A guide by the “Chaos Computer Club” in Germany (who just published the latest edition of their magazine with plastic versions of German Secretary of the Interior Wolfgang Schäuble’s fingerprint inside) explains how to produce a usable physical copy of anyone’s fingerprint left carelessly on a glass, door handle, or magazine. It looks ridiculously easy. In fact, the use of forged fingerprints to defeat biometric security systems has already been demonstrated.

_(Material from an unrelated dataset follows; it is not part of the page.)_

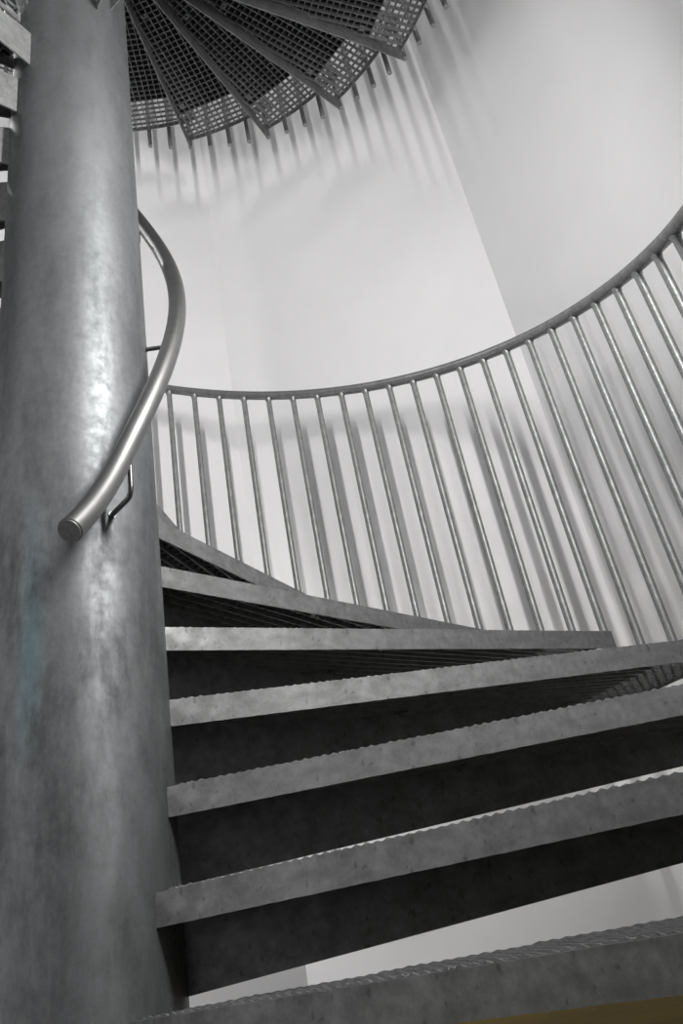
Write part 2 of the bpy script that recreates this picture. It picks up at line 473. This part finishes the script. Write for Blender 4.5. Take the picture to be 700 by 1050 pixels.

This makes a fingerprint potentially the easiest form of identification to forge, in turn making fingerprint-based access controls nearly useless. Though some biometrics technology companies claim that forged fingerprints can be “weeded out with use of the PIN”, something as easily forgable as a fingerprint doesn’t seem to add much to the security of a PIN alone. In fact, it seems like it would only serve as a benefit in the case where a non-technical attacker happens to find the PIN written down somewhere or obtains it from the potential victim directly—highlighting the fact that security is just as much a people problem as one solvable by the continual purchase of newer, more “advanced” technologies.
While the infallibility of the use of fingerprints to identify criminals has already been called into question, for most of their past 100+ years in court, fingerprint evidence alone has been enough to sustain a conviction. In addition to the errors noted in the UC Irvine study, I wonder how many convictions might have been based entirely on prints forged outright (I find it hard to believe that the primitive technology needed to forge prints was just discovered in the past few years).